#### [Goal]
Emit the exact text of every line from the line with "Generate a USD" to the line with "cam.CreateExposureAttr(0.7)", both ends included. No other output is expected.

Stored items:
*-*-*
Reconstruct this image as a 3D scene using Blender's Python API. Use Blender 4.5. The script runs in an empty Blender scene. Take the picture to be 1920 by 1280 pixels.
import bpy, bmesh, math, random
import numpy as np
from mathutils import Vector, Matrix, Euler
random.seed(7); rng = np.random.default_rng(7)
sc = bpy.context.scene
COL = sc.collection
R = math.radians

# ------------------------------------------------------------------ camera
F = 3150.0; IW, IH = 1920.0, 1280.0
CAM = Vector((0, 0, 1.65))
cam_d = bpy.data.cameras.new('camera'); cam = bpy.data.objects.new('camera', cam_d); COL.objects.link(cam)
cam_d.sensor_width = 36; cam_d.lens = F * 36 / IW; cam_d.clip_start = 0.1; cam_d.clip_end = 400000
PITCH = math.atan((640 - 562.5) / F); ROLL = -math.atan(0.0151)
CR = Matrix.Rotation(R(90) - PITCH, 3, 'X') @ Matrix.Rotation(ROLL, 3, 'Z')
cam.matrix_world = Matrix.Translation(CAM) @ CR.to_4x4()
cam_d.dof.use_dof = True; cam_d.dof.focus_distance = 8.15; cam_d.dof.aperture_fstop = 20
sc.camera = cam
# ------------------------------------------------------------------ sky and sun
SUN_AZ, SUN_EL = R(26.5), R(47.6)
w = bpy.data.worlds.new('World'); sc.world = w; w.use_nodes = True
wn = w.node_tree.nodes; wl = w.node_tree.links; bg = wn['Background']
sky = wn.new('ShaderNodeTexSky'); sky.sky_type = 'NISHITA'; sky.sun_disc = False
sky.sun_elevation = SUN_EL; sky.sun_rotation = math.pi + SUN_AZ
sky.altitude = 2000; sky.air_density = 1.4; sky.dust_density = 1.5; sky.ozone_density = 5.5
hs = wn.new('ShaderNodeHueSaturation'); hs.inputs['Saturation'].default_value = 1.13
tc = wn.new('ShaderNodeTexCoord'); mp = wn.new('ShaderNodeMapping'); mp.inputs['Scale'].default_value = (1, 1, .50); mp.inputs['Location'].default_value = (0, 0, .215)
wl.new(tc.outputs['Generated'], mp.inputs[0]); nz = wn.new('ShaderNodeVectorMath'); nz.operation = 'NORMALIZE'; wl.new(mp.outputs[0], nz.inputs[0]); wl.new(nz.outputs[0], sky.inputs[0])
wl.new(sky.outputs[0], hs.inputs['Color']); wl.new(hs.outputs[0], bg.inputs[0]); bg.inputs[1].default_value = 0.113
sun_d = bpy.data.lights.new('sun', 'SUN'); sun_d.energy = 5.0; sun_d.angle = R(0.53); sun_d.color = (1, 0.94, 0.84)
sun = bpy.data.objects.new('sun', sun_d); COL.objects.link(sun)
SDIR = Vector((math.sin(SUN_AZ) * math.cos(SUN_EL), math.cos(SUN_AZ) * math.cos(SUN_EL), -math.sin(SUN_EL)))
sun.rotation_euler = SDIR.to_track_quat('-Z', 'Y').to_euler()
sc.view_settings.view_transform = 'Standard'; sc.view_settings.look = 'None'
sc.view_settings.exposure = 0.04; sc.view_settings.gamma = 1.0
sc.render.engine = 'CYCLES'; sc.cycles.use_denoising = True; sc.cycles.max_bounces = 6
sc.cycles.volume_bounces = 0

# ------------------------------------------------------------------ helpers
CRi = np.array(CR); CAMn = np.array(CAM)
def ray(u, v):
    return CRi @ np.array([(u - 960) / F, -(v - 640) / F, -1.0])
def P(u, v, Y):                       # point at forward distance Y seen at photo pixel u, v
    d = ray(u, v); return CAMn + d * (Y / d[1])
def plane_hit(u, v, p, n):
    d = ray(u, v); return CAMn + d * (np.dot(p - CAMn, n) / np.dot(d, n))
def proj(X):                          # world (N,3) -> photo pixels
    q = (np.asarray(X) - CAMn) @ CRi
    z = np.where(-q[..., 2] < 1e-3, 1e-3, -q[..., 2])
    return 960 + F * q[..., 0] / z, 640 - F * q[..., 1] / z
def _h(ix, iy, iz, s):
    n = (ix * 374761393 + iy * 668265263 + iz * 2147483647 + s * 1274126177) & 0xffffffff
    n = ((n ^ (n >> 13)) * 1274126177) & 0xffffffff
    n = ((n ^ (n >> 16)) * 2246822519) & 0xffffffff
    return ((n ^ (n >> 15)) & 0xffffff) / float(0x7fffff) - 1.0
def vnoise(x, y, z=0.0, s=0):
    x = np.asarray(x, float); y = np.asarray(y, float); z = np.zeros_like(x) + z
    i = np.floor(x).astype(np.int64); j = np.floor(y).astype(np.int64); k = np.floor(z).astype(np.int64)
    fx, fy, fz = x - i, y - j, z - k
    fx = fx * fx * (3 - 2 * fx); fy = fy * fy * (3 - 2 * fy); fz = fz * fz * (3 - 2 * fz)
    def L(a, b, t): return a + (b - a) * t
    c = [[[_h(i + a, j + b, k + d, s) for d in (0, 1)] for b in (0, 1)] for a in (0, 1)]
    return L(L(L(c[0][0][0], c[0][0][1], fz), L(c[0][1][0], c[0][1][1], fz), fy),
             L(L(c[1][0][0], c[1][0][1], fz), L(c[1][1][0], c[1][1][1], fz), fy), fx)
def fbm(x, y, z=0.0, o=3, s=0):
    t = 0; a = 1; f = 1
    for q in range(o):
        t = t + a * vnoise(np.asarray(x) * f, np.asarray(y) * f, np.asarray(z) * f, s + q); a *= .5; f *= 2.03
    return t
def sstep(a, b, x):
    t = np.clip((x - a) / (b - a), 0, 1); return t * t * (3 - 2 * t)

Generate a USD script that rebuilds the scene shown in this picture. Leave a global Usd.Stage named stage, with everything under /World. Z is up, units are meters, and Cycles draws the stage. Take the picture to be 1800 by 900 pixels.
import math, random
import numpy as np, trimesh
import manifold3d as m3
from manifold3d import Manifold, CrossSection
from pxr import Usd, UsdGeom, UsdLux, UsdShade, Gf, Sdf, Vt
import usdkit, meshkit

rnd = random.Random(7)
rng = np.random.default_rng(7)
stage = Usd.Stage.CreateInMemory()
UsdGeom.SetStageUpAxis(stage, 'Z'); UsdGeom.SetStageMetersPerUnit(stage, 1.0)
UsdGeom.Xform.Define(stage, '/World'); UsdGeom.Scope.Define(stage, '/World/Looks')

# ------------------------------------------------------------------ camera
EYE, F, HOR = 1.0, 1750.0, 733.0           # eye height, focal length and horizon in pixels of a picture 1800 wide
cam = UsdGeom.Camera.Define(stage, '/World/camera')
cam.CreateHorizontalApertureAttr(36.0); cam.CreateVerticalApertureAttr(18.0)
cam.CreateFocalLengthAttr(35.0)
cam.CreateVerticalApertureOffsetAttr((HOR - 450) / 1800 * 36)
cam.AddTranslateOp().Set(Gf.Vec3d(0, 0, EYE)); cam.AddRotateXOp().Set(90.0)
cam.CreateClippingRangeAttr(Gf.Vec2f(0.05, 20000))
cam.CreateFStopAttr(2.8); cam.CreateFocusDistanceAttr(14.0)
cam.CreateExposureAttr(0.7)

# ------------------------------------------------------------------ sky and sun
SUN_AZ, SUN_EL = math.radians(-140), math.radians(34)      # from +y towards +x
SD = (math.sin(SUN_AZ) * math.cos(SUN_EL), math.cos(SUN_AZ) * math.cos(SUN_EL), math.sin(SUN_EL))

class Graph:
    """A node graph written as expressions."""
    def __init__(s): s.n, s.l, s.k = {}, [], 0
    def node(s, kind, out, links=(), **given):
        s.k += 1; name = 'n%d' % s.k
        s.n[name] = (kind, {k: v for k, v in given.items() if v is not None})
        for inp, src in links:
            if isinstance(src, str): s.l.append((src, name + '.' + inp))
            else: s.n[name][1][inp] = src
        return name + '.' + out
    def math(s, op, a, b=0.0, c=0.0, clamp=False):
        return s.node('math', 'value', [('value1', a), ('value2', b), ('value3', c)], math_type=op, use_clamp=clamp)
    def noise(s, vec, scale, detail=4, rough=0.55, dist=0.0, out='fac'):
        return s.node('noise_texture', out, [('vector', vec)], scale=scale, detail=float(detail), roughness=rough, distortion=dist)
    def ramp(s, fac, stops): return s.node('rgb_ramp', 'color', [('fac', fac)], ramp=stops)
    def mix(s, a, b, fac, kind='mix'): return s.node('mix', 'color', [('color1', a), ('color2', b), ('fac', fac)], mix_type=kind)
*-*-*
#### [Answer]
Generate a USD script that rebuilds the scene shown in this picture. Leave a global Usd.Stage named stage, with everything under /World. Z is up, units are meters, and Cycles draws the stage. Take the picture to be 1800 by 900 pixels.
import math, random
import numpy as np, trimesh
import manifold3d as m3
from manifold3d import Manifold, CrossSection
from pxr import Usd, UsdGeom, UsdLux, UsdShade, Gf, Sdf, Vt
import usdkit, meshkit

rnd = random.Random(7)
rng = np.random.default_rng(7)
stage = Usd.Stage.CreateInMemory()
UsdGeom.SetStageUpAxis(stage, 'Z'); UsdGeom.SetStageMetersPerUnit(stage, 1.0)
UsdGeom.Xform.Define(stage, '/World'); UsdGeom.Scope.Define(stage, '/World/Looks')

# ------------------------------------------------------------------ camera
EYE, F, HOR = 1.0, 1750.0, 733.0           # eye height, focal length and horizon in pixels of a picture 1800 wide
cam = UsdGeom.Camera.Define(stage, '/World/camera')
cam.CreateHorizontalApertureAttr(36.0); cam.CreateVerticalApertureAttr(18.0)
cam.CreateFocalLengthAttr(35.0)
cam.CreateVerticalApertureOffsetAttr((HOR - 450) / 1800 * 36)
cam.AddTranslateOp().Set(Gf.Vec3d(0, 0, EYE)); cam.AddRotateXOp().Set(90.0)
cam.CreateClippingRangeAttr(Gf.Vec2f(0.05, 20000))
cam.CreateFStopAttr(2.8); cam.CreateFocusDistanceAttr(14.0)
cam.CreateExposureAttr(0.7)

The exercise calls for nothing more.